+++ Data listing +++
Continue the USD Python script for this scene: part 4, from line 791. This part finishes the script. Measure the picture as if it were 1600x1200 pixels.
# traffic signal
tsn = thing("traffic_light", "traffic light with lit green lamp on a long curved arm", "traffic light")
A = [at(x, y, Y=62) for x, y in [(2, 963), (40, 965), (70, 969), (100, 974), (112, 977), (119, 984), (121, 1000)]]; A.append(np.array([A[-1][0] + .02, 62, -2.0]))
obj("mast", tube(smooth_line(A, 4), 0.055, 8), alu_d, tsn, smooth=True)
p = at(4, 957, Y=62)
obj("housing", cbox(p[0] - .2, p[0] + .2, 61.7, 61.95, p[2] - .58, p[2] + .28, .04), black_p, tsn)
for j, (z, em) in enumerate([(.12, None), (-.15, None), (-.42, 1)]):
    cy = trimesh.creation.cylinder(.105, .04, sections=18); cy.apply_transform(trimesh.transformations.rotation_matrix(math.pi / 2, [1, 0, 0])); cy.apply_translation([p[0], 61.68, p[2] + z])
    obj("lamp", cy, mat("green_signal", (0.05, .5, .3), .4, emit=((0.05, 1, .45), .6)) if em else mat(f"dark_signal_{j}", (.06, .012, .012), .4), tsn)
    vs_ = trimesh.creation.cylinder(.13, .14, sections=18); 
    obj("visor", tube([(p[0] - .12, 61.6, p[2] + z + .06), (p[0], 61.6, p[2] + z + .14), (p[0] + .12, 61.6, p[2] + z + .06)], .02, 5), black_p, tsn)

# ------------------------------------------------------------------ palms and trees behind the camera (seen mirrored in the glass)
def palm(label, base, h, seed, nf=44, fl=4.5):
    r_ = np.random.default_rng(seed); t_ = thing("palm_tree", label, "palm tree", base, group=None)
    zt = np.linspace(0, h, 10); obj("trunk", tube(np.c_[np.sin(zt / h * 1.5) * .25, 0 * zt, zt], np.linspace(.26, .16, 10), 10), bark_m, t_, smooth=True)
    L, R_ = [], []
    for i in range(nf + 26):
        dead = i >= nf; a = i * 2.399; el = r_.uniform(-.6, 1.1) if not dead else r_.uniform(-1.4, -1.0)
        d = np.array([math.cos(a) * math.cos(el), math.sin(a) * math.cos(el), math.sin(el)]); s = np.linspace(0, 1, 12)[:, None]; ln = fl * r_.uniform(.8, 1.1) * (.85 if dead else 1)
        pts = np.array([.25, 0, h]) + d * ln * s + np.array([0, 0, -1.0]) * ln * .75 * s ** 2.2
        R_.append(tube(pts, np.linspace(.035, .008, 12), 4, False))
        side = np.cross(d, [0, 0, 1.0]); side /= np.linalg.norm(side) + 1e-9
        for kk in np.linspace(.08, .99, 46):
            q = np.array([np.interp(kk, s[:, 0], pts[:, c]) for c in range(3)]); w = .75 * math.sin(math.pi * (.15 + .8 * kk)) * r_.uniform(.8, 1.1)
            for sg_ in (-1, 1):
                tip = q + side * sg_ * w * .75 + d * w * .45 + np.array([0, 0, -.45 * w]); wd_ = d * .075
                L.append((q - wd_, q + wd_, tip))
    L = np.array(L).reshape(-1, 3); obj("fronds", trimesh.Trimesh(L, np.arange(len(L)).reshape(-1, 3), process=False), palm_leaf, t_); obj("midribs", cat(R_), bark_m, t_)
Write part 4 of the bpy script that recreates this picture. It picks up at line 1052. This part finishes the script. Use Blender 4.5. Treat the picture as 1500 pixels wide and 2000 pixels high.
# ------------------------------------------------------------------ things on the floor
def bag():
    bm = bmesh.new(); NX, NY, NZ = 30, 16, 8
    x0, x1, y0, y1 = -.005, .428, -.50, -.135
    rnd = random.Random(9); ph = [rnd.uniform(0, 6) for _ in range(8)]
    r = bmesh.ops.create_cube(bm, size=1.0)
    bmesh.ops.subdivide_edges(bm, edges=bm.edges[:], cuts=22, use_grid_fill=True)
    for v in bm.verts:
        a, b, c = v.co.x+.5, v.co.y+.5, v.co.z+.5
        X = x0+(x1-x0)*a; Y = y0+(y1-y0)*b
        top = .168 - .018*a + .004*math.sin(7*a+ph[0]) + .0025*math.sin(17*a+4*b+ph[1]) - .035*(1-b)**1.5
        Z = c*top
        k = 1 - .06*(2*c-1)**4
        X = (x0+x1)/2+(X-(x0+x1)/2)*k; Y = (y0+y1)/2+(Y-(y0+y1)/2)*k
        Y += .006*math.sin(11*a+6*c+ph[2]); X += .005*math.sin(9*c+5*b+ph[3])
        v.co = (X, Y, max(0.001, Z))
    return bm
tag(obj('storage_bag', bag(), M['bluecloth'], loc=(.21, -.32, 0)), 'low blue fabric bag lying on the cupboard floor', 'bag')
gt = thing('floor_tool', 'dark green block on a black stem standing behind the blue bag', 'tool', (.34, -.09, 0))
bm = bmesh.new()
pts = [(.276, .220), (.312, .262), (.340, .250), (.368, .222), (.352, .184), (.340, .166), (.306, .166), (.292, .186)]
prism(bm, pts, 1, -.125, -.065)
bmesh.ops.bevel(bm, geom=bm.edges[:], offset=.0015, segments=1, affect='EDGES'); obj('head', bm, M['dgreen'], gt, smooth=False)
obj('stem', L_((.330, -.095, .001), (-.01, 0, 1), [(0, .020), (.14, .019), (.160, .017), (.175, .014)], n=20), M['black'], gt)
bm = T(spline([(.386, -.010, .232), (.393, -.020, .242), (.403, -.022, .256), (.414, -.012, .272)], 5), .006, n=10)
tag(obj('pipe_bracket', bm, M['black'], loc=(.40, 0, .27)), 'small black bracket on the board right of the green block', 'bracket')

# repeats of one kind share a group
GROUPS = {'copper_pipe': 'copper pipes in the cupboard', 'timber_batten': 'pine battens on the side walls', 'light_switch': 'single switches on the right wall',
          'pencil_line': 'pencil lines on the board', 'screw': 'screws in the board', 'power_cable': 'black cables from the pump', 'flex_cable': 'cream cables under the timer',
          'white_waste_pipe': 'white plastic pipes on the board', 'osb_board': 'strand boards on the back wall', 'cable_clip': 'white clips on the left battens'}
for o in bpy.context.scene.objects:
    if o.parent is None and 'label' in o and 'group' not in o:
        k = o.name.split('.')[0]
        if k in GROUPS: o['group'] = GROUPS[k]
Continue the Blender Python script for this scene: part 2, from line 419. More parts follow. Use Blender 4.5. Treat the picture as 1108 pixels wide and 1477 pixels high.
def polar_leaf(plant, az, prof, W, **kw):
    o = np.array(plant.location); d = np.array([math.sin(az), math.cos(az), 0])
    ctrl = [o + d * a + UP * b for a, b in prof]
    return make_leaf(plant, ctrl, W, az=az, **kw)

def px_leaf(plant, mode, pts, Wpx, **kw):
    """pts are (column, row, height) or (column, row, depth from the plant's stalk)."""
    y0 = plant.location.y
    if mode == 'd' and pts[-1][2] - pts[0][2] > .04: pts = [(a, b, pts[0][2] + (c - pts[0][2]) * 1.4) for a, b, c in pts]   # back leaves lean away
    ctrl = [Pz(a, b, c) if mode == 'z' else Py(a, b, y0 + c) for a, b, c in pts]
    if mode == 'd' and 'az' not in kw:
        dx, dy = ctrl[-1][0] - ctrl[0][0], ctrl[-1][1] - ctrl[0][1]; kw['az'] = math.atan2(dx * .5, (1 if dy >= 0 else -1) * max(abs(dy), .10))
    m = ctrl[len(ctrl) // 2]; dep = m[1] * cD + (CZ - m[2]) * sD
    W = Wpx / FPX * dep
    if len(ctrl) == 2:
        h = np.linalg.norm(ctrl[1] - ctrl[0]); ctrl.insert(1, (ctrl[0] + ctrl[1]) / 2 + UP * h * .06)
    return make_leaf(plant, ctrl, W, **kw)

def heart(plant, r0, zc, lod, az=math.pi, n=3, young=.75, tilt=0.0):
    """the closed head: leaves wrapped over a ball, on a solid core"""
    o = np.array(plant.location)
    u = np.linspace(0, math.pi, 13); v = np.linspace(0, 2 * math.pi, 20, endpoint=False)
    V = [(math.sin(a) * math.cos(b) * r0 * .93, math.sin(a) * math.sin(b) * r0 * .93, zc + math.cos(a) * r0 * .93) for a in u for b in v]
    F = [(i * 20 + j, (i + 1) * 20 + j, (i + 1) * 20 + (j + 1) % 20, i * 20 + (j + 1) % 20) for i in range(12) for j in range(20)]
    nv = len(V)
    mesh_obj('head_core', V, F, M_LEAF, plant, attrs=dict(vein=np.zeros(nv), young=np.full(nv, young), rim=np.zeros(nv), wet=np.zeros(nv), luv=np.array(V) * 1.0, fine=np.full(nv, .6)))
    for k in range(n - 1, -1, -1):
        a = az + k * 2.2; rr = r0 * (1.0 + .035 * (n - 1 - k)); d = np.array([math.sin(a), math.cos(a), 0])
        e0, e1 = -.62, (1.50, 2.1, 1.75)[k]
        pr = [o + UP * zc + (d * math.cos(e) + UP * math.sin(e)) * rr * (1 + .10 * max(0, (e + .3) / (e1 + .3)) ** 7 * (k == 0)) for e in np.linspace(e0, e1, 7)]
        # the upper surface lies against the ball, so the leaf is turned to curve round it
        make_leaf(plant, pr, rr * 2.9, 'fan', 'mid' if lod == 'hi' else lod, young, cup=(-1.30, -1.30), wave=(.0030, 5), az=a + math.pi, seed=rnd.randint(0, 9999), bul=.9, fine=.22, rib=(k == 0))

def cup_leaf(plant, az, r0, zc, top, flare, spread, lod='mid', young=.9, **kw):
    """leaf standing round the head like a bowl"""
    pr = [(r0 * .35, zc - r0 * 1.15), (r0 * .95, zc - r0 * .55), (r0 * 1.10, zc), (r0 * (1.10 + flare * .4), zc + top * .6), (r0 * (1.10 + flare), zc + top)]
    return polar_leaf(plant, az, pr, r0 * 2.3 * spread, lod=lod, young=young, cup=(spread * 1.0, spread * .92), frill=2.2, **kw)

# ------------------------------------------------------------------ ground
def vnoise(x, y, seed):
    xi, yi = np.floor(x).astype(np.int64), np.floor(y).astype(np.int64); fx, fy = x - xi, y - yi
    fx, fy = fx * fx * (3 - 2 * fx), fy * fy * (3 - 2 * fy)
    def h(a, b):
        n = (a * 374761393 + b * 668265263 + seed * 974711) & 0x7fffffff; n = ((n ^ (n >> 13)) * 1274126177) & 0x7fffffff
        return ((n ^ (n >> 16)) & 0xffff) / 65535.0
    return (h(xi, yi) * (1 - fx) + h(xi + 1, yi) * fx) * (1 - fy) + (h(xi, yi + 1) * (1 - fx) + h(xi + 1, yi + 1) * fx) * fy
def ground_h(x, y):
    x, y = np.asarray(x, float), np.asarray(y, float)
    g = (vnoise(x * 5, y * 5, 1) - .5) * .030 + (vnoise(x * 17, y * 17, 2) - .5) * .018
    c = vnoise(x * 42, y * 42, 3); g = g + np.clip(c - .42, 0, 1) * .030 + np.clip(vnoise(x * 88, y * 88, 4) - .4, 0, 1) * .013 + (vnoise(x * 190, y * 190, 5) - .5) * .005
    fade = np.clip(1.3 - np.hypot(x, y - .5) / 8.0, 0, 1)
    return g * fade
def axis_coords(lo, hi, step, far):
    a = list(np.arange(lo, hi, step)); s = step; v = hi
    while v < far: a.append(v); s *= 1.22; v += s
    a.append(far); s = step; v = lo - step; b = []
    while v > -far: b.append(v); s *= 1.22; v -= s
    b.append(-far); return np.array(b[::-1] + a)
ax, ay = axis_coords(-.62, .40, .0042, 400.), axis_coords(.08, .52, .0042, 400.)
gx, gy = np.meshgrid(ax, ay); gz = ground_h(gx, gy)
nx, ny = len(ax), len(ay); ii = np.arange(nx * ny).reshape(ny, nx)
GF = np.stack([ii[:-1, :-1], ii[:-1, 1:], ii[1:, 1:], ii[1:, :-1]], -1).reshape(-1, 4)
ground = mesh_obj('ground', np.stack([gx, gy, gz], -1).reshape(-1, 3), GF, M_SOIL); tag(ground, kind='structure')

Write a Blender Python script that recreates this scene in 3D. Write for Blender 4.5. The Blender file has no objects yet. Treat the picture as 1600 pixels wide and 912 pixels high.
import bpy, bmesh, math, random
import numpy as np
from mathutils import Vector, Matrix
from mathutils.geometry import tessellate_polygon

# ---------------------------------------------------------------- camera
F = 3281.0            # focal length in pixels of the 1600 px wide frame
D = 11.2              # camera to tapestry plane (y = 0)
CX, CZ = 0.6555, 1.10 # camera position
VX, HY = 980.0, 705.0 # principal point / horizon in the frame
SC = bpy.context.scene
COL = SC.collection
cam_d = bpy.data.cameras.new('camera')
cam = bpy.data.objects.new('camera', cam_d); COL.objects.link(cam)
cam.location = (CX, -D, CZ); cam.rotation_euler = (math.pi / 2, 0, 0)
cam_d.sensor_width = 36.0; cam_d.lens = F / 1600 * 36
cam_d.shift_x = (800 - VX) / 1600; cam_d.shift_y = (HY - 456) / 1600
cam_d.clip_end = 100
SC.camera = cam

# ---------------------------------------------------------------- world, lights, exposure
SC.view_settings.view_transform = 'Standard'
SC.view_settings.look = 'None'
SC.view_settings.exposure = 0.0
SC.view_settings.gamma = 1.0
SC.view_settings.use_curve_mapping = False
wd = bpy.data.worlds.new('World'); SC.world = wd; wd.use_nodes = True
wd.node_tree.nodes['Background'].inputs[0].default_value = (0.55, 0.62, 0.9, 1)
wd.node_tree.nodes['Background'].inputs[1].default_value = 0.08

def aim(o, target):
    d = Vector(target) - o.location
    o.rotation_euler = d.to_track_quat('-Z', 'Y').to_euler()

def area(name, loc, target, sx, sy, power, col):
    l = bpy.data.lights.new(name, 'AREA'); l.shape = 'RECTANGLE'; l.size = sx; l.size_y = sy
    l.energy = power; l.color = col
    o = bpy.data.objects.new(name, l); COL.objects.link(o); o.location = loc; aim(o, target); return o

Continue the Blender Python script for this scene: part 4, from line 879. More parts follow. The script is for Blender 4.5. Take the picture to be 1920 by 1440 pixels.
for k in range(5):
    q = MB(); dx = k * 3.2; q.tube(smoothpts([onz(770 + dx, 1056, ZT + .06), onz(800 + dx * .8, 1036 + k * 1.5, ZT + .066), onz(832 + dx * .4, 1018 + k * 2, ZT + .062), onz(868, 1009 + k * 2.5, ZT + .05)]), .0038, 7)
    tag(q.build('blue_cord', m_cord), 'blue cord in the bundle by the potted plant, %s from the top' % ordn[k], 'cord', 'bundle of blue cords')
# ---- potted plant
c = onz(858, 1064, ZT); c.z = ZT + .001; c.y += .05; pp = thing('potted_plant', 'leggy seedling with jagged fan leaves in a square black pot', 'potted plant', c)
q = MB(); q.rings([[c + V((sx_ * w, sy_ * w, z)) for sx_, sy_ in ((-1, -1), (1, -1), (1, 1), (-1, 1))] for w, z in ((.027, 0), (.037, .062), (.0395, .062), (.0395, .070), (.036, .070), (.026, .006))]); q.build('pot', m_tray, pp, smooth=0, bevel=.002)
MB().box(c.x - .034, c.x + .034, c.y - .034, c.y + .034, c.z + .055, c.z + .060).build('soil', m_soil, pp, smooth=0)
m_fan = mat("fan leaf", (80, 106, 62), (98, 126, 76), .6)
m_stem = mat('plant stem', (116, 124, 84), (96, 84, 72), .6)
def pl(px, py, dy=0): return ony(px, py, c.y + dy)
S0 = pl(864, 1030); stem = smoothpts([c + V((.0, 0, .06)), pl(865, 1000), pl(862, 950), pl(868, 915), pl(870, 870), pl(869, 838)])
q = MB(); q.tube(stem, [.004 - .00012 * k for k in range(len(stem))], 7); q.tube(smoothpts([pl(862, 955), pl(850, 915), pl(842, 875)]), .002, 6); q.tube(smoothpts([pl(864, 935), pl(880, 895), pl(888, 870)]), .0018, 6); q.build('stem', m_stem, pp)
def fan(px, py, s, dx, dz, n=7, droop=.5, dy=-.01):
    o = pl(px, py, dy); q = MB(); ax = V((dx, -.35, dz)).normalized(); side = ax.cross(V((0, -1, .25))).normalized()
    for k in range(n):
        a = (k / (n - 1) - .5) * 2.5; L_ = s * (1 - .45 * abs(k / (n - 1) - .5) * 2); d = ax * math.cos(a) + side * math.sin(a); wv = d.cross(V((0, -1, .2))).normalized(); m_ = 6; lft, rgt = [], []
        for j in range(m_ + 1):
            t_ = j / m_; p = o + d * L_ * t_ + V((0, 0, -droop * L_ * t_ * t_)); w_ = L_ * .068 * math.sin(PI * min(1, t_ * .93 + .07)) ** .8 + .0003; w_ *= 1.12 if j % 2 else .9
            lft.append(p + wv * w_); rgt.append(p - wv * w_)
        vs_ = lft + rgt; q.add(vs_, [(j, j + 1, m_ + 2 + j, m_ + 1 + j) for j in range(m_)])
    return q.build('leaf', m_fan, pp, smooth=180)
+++
#### [Objective]
Output only the lines from the one containing "Write a Blender" through the one containing "SC.camera = cam", inclusive, exactly as written.

#### [Response below]
Write a Blender Python script that recreates this scene in 3D. Write for Blender 4.5. The Blender file has no objects yet. Treat the picture as 1600 pixels wide and 912 pixels high.
import bpy, bmesh, math, random
import numpy as np
from mathutils import Vector, Matrix
from mathutils.geometry import tessellate_polygon

# ---------------------------------------------------------------- camera
F = 3281.0            # focal length in pixels of the 1600 px wide frame
D = 11.2              # camera to tapestry plane (y = 0)
CX, CZ = 0.6555, 1.10 # camera position
VX, HY = 980.0, 705.0 # principal point / horizon in the frame
SC = bpy.context.scene
COL = SC.collection
cam_d = bpy.data.cameras.new('camera')
cam = bpy.data.objects.new('camera', cam_d); COL.objects.link(cam)
cam.location = (CX, -D, CZ); cam.rotation_euler = (math.pi / 2, 0, 0)
cam_d.sensor_width = 36.0; cam_d.lens = F / 1600 * 36
cam_d.shift_x = (800 - VX) / 1600; cam_d.shift_y = (HY - 456) / 1600
cam_d.clip_end = 100
SC.camera = cam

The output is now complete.